Hoje é dia de pesquisas. Hoje, amanhã e nos próximos sete meses. Em ano de eleição, você deixa de lado que há três tipos de mentiras: as mentiras, as mentiras deslavadas e as estatísticas. A frase foi atribuída ao primeiro-ministro britânico Benjamin Disraeli pelo escritor americano Mark Twain.
As pesquisas eleitorais já mentiram mais. Mas elas ainda podem errar, apesar de a margem ser pequena. Erram porque o eleitor tem o direito de mentir para o pesquisador. Veja-se o caso dessa pesquisa de hoje do Datafolha, segundo a qual 63% dos eleitores paulistanos não votariam de jeito nenhum em um candidato apoiado por Jair Bolsonaro.
Acho um número inflado ou Ricardo Nunes, atual prefeito de São Paulo, não teria corrido atrás do apoio do ex-presidente da República. Se não, vejamos. Na última eleição presidencial, Jair Bolsonaro perdeu para Lula na capital paulista. Obteve 46% dos votos válidos contra 54% de Lula. Tendo a crer que esses 54% expressam hoje a rejeição máxima a um candidato apoiado por Jair Bolsonaro.
O número de Lula no Datafolha parece mais crível: 42% não votariam de jeito nenhum em um candidato apoiado pelo petista.
Alguém poderia dizer: de lá para cá, a imagem de Jair Bolsonaro erodiu-se e mais gente sente aversão a ele. Se esse for o caso, a aversão parece estar diminuindo. Na pesquisa feita pelo Datafolha em agosto do ano passado, 68% dos paulistanos disseram que passariam longe de um aliado de Jair Bolsonaro para a prefeitura de São Paulo. Já a rejeição a um candidato do lulismo aumentou de 37% para os atuais 42%.
Não é improvável que, até outubro, o movimento se mantenha e a ojeriza a Jair Bolsonaro encolha. Se assim for, Lula deveria ficar preocupado porque, repito, o eleitor tem o direito de mentir para o pesquisador. Muita gente talvez ache que expressar simpatia pelo ex-presidente signifique compactuar com o crime, dada a permanente demonização dele. Na cabine de votação, contudo, quem sabe esse mesmo pessoal se sinta seguro para votar em um candidato chancelado por Jair Bolsonaro. Ou seja, a rejeição ao ex-presidente seria ainda mais baixa do que indicam as pesquisas.

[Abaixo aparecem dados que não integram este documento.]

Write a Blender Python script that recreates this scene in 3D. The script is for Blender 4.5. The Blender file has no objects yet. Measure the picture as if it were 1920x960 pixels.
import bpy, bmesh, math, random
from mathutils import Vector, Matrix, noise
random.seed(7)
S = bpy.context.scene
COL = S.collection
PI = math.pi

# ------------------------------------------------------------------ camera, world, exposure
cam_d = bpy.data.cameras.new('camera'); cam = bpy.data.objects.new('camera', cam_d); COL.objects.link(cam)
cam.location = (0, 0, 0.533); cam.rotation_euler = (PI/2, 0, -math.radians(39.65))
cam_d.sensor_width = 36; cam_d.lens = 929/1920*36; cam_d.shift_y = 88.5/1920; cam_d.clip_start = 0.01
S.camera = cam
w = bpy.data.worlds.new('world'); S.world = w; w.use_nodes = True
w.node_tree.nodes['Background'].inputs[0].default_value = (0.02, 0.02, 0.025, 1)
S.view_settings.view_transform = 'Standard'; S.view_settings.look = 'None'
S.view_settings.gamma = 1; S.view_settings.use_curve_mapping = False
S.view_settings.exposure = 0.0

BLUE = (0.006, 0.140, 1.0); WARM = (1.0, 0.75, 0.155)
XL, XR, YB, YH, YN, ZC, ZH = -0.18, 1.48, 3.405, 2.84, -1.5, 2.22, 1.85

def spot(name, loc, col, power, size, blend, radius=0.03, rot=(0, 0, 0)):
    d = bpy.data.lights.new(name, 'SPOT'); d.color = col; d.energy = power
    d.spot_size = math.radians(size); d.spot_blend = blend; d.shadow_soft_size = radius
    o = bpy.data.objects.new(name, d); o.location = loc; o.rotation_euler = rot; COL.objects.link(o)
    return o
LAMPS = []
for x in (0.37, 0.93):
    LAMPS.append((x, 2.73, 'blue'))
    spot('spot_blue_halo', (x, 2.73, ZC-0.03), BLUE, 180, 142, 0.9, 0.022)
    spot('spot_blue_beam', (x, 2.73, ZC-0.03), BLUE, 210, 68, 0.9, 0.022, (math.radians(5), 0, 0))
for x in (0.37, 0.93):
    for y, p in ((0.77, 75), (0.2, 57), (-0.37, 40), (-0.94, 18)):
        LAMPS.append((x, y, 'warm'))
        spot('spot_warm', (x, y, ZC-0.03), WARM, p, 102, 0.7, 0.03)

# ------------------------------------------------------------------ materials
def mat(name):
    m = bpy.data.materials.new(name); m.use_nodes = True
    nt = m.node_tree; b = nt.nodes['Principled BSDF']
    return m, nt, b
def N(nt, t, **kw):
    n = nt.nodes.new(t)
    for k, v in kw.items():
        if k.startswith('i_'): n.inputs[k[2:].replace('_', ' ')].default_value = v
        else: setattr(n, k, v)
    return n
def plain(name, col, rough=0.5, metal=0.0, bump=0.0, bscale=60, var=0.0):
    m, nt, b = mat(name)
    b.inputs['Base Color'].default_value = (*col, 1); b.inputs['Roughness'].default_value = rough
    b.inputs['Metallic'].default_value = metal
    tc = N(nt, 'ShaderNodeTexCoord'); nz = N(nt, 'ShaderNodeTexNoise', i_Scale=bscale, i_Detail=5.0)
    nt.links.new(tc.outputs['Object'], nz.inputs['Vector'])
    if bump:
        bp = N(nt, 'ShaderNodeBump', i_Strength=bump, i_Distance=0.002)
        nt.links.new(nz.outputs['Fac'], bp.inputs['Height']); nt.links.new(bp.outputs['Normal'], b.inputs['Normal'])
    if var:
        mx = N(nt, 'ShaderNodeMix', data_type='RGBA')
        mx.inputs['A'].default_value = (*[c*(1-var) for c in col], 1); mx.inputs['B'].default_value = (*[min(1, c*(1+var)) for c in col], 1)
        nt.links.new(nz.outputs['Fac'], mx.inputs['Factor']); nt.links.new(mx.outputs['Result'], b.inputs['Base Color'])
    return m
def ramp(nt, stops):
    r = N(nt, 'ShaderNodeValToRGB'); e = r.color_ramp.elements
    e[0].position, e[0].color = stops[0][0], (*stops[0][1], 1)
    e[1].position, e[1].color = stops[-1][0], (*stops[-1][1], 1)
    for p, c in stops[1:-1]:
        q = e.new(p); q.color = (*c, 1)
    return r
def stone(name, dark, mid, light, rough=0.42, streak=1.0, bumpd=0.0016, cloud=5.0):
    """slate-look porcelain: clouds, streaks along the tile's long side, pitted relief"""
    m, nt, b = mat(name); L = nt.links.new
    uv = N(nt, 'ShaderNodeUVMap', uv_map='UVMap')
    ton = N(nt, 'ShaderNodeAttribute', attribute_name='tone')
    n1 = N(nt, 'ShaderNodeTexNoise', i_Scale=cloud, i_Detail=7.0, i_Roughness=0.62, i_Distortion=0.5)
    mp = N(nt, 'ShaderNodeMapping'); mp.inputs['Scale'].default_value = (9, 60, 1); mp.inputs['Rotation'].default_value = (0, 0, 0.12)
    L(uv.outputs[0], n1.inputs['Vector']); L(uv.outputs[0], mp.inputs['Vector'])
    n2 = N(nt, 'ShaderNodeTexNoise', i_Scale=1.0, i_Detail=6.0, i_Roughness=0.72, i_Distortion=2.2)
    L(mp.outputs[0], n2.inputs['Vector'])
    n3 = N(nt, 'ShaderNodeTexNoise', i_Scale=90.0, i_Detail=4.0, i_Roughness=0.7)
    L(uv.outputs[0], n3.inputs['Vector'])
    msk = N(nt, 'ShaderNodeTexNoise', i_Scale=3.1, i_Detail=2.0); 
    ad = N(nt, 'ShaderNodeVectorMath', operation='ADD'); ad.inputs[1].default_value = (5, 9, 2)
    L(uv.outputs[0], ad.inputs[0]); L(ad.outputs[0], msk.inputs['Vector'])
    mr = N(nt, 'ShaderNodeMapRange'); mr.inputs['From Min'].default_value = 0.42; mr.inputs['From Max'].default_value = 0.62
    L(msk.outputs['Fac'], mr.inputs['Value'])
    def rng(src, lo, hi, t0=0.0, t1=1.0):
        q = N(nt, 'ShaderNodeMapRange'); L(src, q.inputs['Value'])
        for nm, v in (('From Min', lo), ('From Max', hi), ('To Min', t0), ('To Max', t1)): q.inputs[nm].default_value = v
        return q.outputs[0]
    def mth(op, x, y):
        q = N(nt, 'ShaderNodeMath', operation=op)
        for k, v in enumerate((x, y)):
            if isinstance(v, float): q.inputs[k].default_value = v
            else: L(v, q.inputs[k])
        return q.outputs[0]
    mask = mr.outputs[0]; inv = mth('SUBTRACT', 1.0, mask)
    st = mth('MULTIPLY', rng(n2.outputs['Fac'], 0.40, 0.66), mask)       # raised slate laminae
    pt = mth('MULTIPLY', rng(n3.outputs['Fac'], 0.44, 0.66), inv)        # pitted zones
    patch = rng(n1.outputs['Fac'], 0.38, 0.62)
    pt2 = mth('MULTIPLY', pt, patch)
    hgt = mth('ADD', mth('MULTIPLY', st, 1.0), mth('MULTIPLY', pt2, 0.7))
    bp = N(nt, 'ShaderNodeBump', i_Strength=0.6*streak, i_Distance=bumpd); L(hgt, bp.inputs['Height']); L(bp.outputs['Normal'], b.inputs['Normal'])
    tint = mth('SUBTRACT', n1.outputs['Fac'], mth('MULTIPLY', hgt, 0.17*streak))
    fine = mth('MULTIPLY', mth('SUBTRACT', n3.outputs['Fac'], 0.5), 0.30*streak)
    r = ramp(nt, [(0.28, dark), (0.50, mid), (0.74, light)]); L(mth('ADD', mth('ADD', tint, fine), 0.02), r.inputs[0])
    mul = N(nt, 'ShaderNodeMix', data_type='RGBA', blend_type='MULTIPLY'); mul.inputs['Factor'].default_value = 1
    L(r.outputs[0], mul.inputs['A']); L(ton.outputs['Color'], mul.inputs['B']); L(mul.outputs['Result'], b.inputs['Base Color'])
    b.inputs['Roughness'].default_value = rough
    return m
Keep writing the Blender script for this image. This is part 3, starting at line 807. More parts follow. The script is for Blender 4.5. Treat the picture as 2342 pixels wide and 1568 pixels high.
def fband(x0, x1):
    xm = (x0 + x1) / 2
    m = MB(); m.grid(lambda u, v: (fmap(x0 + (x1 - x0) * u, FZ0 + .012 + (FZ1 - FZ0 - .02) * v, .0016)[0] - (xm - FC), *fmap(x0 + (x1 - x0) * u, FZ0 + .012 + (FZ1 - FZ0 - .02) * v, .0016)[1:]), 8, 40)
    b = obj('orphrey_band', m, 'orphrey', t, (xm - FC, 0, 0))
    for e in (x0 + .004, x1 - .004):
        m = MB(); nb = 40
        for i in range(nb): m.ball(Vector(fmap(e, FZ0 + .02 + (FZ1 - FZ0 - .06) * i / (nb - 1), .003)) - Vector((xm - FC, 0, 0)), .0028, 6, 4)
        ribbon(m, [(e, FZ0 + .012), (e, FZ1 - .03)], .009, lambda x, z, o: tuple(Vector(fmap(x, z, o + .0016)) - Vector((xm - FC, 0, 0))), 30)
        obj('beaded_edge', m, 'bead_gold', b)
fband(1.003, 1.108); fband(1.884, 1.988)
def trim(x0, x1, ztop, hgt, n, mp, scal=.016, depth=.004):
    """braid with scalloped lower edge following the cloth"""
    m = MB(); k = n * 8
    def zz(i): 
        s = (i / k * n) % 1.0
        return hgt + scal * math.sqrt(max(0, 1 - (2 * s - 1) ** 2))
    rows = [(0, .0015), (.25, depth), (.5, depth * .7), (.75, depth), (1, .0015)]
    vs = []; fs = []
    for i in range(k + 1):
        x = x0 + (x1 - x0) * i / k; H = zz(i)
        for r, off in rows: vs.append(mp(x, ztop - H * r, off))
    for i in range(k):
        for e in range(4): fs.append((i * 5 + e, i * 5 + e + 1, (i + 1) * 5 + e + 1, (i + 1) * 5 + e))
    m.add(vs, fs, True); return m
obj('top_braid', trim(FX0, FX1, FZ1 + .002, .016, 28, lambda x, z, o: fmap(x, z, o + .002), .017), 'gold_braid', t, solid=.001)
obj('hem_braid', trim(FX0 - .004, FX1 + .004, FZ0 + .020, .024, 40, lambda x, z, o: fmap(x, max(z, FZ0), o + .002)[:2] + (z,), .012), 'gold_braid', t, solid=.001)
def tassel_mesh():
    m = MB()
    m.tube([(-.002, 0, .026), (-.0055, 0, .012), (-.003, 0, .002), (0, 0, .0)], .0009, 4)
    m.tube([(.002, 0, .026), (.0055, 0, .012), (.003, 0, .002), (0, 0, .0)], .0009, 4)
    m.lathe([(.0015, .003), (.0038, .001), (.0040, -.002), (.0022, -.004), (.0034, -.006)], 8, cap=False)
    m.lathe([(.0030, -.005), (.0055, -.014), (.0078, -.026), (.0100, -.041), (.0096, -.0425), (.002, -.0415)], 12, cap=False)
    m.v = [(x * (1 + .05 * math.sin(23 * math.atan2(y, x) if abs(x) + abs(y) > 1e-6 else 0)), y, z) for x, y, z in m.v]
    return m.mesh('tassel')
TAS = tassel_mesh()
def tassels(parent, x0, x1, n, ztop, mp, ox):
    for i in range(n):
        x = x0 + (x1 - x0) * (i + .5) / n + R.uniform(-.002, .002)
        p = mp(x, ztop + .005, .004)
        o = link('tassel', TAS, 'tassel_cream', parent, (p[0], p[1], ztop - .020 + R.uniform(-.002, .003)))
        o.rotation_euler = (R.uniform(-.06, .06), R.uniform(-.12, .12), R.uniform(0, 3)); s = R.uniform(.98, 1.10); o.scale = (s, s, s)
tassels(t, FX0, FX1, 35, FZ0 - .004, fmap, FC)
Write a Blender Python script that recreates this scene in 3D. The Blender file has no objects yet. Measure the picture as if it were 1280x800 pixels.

Há outro ponto: a estratégia de Lula é nacionalizar — ou ideologizar — a máximo a eleição em São Paulo, com Guilherme Boulos concorrendo contra um nome de Jair Bolsonaro; a de Ricardo Nunes, para reeleger-se, é fazer com que a eleição municipal continue a girar em torno do cardápio de sempre: saúde, educação, trânsito e buraco na rua. Tudo isso com uma pitada de direita contra esquerda para enfatizar o radicalismo de Guilherme Boulos. Neste momento, ambos estão empatados tecnicamente, segundo o Datafolha.
A estratégia de Lula é arriscada, não só porque a rejeição a ele aumentou e a de Jair Bolsonaro diminuiu (outra vez, podendo ser bem menor do que mostra o Datafolha), mas porque Guilherme Boulos, com fama de radical, tem 34% de rejeição total dos paulistanos contra 26% de Ricardo Nunes, que tem fama de moderado. Se esses números forem os reais, a nacionalização tenderia a reforçar os poréns ideológicos do eleitorado ao candidato do petismo.